Golden State Warriors: 10 Steps To Winning A Championship
2. Stephen Curry’s Evolution
We can talk about how Kerr was the right hire after the surprising decision to ax Jax. We can talk about the major steps that Thompson, Green and Barnes took this season and we can talk about Golden State’s impressive depth. From home-court advantage to ball movement to everyone knowing their role, the Dubs had all the makings of a fundamentally sound team.
But without league MVP Stephen Curry, none of it would’ve mattered.
We all knew Curry was good heading into the 2014-15 season. We knew he was an All-Star, a fantastic shooter and one of the best point guards in the league. What we didn’t realize was that Curry was some freakily unfair reincarnation of Steve Nash, Pete Maravich and Ray Allen all in one.
Curry will go down as the greatest shooter in NBA history (if he’s somehow not already there) and his emergence as an MVP-caliber player was fundamental in elevating the Golden State Warriors to greatness.

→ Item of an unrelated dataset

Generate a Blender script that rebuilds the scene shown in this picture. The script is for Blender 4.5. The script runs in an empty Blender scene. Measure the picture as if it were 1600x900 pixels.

His potency was evident on a nightly basis for the league’s best team. In fact, he and the rest of Golden State’s starting five were so dominant that Curry’s already impressive numbers (23.8 PPG, 7.7 APG, 4.3 RPG, 2.0 SPG, .487/.443/.914 shooting, 28.0 PER) actually suffered for it, since the Warriors often got to rest their starters in the fourth quarter because they were sitting on a double-digit lead.

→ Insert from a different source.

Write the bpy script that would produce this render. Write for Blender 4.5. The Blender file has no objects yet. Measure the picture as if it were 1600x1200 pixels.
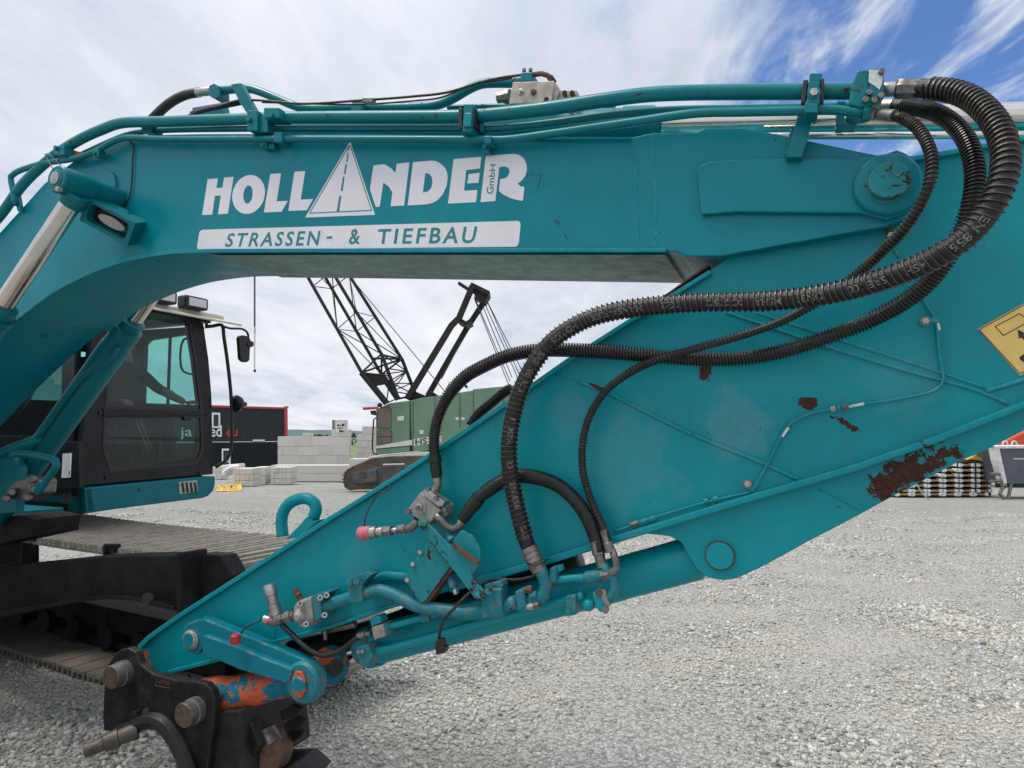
import bpy, bmesh, math, random
import numpy as np
from mathutils import Vector, Matrix, noise
from mathutils.geometry import tessellate_polygon
random.seed(7); np.random.seed(7)
C = bpy.context.scene.collection
SC = bpy.context.scene

# ------------------------------------------------------------------ camera
FPX = 1067.0
PITCH = math.atan(75/FPX)
CAMZ = 1.65
cd = bpy.data.cameras.new('camera'); cam = bpy.data.objects.new('camera', cd); C.objects.link(cam)
cd.sensor_width = 36; cd.lens = 36*FPX/1600; cd.clip_start = 0.05; cd.clip_end = 6000
cam.location = (0, 0, CAMZ); cam.rotation_euler = (math.pi/2 + PITCH, 0, 0)
SC.camera = cam
SC.view_settings.view_transform = 'Standard'; SC.view_settings.look = 'None'
SC.view_settings.exposure = 0.08; SC.view_settings.gamma = 1.0; SC.view_settings.use_curve_mapping = False

# ------------------------------------------------------------------ node helpers
def N(nt, typ, ins=None, **kw):
    n = nt.nodes.new(typ)
    for k, v in kw.items(): setattr(n, k, v)
    for k, v in (ins or {}).items():
        if hasattr(v, 'is_linked') or isinstance(v, bpy.types.NodeSocket): nt.links.new(v, n.inputs[k])
        else: n.inputs[k].default_value = v
    return n
def M_(nt, op, a, b=None, c=None, clamp=False):
    ins = {0: a}
    if b is not None: ins[1] = b
    if c is not None: ins[2] = c
    n = N(nt, 'ShaderNodeMath', ins, operation=op); n.use_clamp = clamp
    return n.outputs[0]
def MIXC(nt, f, a, b, mode='MIX'):
    n = nt.nodes.new('ShaderNodeMix'); n.data_type = 'RGBA'; n.blend_type = mode
    for i, v in ((0, f), (6, a), (7, b)):
        if isinstance(v, bpy.types.NodeSocket): nt.links.new(v, n.inputs[i])
        else: n.inputs[i].default_value = v if i == 0 else (tuple(v)+(1,))[:4]
    return n.outputs[2]
def RNG(nt, v, a, b, c=0.0, d=1.0):
    n = N(nt, 'ShaderNodeMapRange', {0: v, 1: a, 2: b, 3: c, 4: d}, interpolation_type='SMOOTHSTEP'); return n.outputs[0]
def NOI(nt, vec, scale, detail=4, rough=.55, dist=0.0):
    return N(nt, 'ShaderNodeTexNoise', {'Vector': vec, 'Scale': scale, 'Detail': detail, 'Roughness': rough, 'Distortion': dist}).outputs[0]

# ------------------------------------------------------------------ sky and sun
SUN_FROM = Vector((-.40, -.02, .91)).normalized()
w = bpy.data.worlds.new('World'); SC.world = w; w.use_nodes = True
nt = w.node_tree; nt.nodes.clear()
sky = N(nt, 'ShaderNodeTexSky', sky_type='NISHITA'); sky.sun_disc = False
sky.sun_elevation = math.asin(SUN_FROM.z); sky.sun_rotation = math.atan2(SUN_FROM.x, SUN_FROM.y) % (2*math.pi)
tc = N(nt, 'ShaderNodeTexCoord'); d = tc.outputs['Generated']
sep = N(nt, 'ShaderNodeSeparateXYZ', {0: d})
zc = M_(nt, 'ADD', M_(nt, 'MAXIMUM', sep.outputs[2], 0.0), .10)
px_ = M_(nt, 'DIVIDE', sep.outputs[0], zc); py_ = M_(nt, 'DIVIDE', sep.outputs[1], zc)
comb = N(nt, 'ShaderNodeCombineXYZ', {0: px_, 1: py_, 2: 0.0})
mp = N(nt, 'ShaderNodeMapping', {'Vector': comb.outputs[0], 'Rotation': (0, 0, .7), 'Scale': (1.0, .42, 1)})
n1 = NOI(nt, mp.outputs[0], .9, 9, .62, .35)
n2 = NOI(nt, mp.outputs[0], 3.2, 8, .6, .2)
n3 = NOI(nt, mp.outputs[0], .45, 3, .5)
# a gap in the clouds, up to the right
gapdir = Vector(((1490-800)/FPX, 1.0, (675-75)/FPX)).normalized()
dt = N(nt, 'ShaderNodeVectorMath', {0: d, 1: tuple(gapdir)}, operation='DOT_PRODUCT').outputs['Value']
gap = RNG(nt, dt, .945, .996, 0, .27)
wisp_v = N(nt, 'ShaderNodeMapping', {'Vector': comb.outputs[0], 'Rotation': (0, 0, -.45), 'Scale': (3.0, .9, 1)}).outputs[0]
wisp = NOI(nt, wisp_v, 2.2, 9, .60, .9)
cov = M_(nt, 'SUBTRACT', M_(nt, 'ADD', M_(nt, 'MULTIPLY', n1, .75), M_(nt, 'MULTIPLY', n2, .33)), gap)
cov = M_(nt, 'ADD', cov, M_(nt, 'MULTIPLY', M_(nt, 'SUBTRACT', wisp, .48), M_(nt, 'ADD', .12, M_(nt, 'MULTIPLY', gap, 1.9))))
mask = RNG(nt, cov, .27, .50)
shade = M_(nt, 'ADD', M_(nt, 'MULTIPLY', n2, .5), M_(nt, 'MULTIPLY', n3, .75))
ccol = MIXC(nt, RNG(nt, shade, .44, .84), (5.8, 6.4, 7.5), (9.1, 9.3, 9.7))
zb = M_(nt, 'ADD', RNG(nt, sep.outputs[2], -.02, .30, .97, 1.0), RNG(nt, sep.outputs[2], .45, .98, 0, .55))
ccol = MIXC(nt, 1.0, ccol, N(nt, 'ShaderNodeCombineXYZ', {0: zb, 1: zb, 2: zb}).outputs[0], 'MULTIPLY')
blue = MIXC(nt, 1.0, sky.outputs[0], (.80, 1.10, 1.55), 'MULTIPLY')
col = MIXC(nt, mask, blue, ccol)
bg = N(nt, 'ShaderNodeBackground', {'Color': col, 'Strength': .10})
nt.links.new(bg.outputs[0], N(nt, 'ShaderNodeOutputWorld').inputs[0])

sd = bpy.data.lights.new('sun', 'SUN'); sd.energy = 2.5; sd.angle = math.radians(20); sd.color = (1, .95, .86)
so = bpy.data.objects.new('sun', sd); C.objects.link(so)
so.rotation_euler = SUN_FROM.to_track_quat('Z', 'Y').to_euler(); so.location = (0, 0, 30)

# ------------------------------------------------------------------ photograph geometry -> world
def ray(x, y):
    a, b = x-800, 600-y
    return Vector((a, FPX*math.cos(PITCH) - b*math.sin(PITCH), FPX*math.sin(PITCH) + b*math.cos(PITCH)))
O = Vector((0, 0, CAMZ))
def onplane(x, y, nrm, c):
    r = ray(x, y); return O + r*((c - nrm.dot(O))/nrm.dot(r))
TH = math.radians(22)
NB = Vector((math.sin(TH), math.cos(TH), 0))           # away from the camera, across the boom
UB = Vector((math.cos(TH), -math.sin(TH), 0))          # along the boom, to the right
ZU = Vector((0, 0, 1))
CB0 = NB.dot(Vector((12/FPX*2.4, 2.4, 0)))
def P(x, y, n=0.0): return onplane(x, y, NB, CB0+n)
YA = Vector((0, 1, 0))
def V(x, y, D): return onplane(x, y, YA, D)
A25 = math.radians(25)
EC = Vector((math.sin(A25), math.cos(A25), 0)); BC = Vector((-math.cos(A25), math.sin(A25), 0))
CP0 = Vector(((125-800)/FPX*5.2, 5.2, 0))
def CF(x, y, dd=0.0): return onplane(x, y, BC, BC.dot(CP0)) + BC*dd       # cab front plane
def CS(x, y, m=0.0): return onplane(x, y, EC, EC.dot(CP0)+m)              # cab right side plane
def CB(s, dd, z): return CP0 + EC*s + BC*dd + ZU*z
A30 = math.radians(30)
TT = Vector((math.cos(A30), -math.sin(A30), 0)); TN = Vector((math.sin(A30), math.cos(A30), 0))
def T(x, y, off): return onplane(x, y, TN, off)
def TC(t, off, z): return TT*t + TN*off + ZU*z
def gz(Y): return 0.0 if Y < 6 else -.03*(Y-6)

# ------------------------------------------------------------------ materials
MATS = {}
def newmat(name):
    m = bpy.data.materials.new(name); m.use_nodes = True; t = m.node_tree; t.nodes.clear()
    out = N(t, 'ShaderNodeOutputMaterial'); b = N(t, 'ShaderNodeBsdfPrincipled'); t.links.new(b.outputs[0], out.inputs[0])
    MATS[name] = m; return m, t, b
def link(t, sock, b, name):
    if isinstance(sock, bpy.types.NodeSocket): t.links.new(sock, b.inputs[name])
    else: b.inputs[name].default_value = sock
def bump(t, b, h, strength, dist=.01):
    n = N(t, 'ShaderNodeBump', {'Height': h, 'Strength': strength, 'Distance': dist}); t.links.new(n.outputs[0], b.inputs['Normal'])

def simple(name, col, rough=.5, metal=0.0, var=.15, scale=12.0, bmp=.0, dirt=None, dirt_amt=.5, coat=0.0, spec=.5):
    m, t, b = newmat(name)
    g = N(t, 'ShaderNodeNewGeometry').outputs['Position']
    n = NOI(t, g, scale, 5, .6); nf = NOI(t, g, scale*6, 4, .6)
    k = RNG(t, n, .3, .7, 1-var, 1+var)
    c = MIXC(t, 1.0, col, N(t, 'ShaderNodeCombineXYZ', {0: k, 1: k, 2: k}).outputs[0], 'MULTIPLY')
    if dirt: c = MIXC(t, RNG(t, M_(t, 'ADD', M_(t, 'MULTIPLY', n, .6), M_(t, 'MULTIPLY', nf, .4)), .65-.3*dirt_amt, .72, 0, .85), c, dirt)
    link(t, c, b, 'Base Color'); link(t, RNG(t, nf, .3, .7, max(.03, rough-.08), min(1, rough+.1)), b, 'Roughness')
    b.inputs['Metallic'].default_value = metal; b.inputs['Coat Weight'].default_value = coat; b.inputs['Specular IOR Level'].default_value = spec
    if bmp: bump(t, b, nf, bmp)
    return m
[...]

But in addition to the strides he made defensively, Curry was the league’s most unguardable player. The Warriors outscored their opponents by 920 points with Curry on the floor this season (163 in the playoffs), and the attention defenses had to pay him opened things up for the rest of Golden State’s roster.

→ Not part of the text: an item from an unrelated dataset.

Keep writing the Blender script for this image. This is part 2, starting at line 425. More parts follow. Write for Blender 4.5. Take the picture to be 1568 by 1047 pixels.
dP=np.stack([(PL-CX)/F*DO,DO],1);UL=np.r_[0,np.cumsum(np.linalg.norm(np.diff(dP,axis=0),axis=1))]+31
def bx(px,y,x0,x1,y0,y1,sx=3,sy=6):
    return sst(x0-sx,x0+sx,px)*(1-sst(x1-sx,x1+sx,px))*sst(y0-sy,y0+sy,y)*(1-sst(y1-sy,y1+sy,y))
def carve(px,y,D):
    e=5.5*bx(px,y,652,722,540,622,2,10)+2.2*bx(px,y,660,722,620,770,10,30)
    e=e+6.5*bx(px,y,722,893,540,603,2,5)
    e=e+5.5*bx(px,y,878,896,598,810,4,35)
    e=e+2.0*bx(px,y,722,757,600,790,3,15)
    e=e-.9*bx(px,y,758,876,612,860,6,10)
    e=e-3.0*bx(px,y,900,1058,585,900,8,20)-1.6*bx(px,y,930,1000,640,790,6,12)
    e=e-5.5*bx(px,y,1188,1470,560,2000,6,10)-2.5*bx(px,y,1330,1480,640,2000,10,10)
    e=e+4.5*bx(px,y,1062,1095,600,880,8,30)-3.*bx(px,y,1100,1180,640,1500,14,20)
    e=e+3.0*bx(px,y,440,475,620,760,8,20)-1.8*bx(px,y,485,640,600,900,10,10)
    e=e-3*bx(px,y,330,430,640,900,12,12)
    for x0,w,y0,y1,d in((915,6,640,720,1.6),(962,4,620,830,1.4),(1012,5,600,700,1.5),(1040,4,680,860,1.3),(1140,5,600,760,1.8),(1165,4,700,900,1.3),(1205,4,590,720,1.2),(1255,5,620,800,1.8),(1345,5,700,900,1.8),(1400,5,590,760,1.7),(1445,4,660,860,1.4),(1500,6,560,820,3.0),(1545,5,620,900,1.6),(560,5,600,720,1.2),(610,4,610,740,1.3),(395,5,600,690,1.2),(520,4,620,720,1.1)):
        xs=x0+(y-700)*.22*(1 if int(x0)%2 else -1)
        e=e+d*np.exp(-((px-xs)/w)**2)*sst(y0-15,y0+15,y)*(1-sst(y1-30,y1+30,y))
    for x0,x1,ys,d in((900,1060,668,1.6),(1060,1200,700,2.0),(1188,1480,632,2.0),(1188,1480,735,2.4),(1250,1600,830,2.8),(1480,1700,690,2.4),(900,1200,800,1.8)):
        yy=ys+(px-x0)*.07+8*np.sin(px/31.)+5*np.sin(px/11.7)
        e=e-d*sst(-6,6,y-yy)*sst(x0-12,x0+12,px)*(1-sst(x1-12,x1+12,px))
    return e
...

Curry’s unbelievable handle and having the NBA’s quickest shot release allowed him to break any defender down off the dribble and make the kinds of shots you only dream about during your hottest heat check. In pick and roll situations, double-teaming him didn’t work because he’d find the roll man, who would be more than capable of working the ensuing 4-on-3 for a quality look.
Even off the ball, Curry was a flurry of movement who could run his man through a hellacious series of screens to free himself up for catch-and-shoot looks, which essentially always amounted to three points or a pump fake leading to an easy layup.
Curry was not only capable of scoring himself, but he was the league’s most devastating offensive player because of how much offensive he created even when he wasn’t directly involved.
He may not have won the NBA Finals MVP Award because of his slow start to the series, but he still averaged 26 points, 6.3 assists and 5.2 rebounds per game on 38.5 percent three-point shooting in the Finals. For the entire playoffs, he stepped up his production to 28.3 points, 6.4 assists, 5.0 rebounds and 1.9 steals per game on .456/.422/.835 shooting splits…against some brutal competition:
He broke defenses’ backs and opponents’ wills with a number of devastating threes, he shattered the NBA record for most made three-pointers in a single postseason (98) and when his team needed him most in Games 4-6 of the NBA Finals, he responded 22 points, 37 points and 25 points to close out the series.
Without Curry taking that MVP step this season, none of this happens. It’s been rare throughout the course of NBA history that a team can win it all without a franchise superstar. We knew Curry was a franchise superstar, but he proved that not only can you win a championship with an undersized point guard as your best player, but that you can do it with Stephen Curry being that guy too.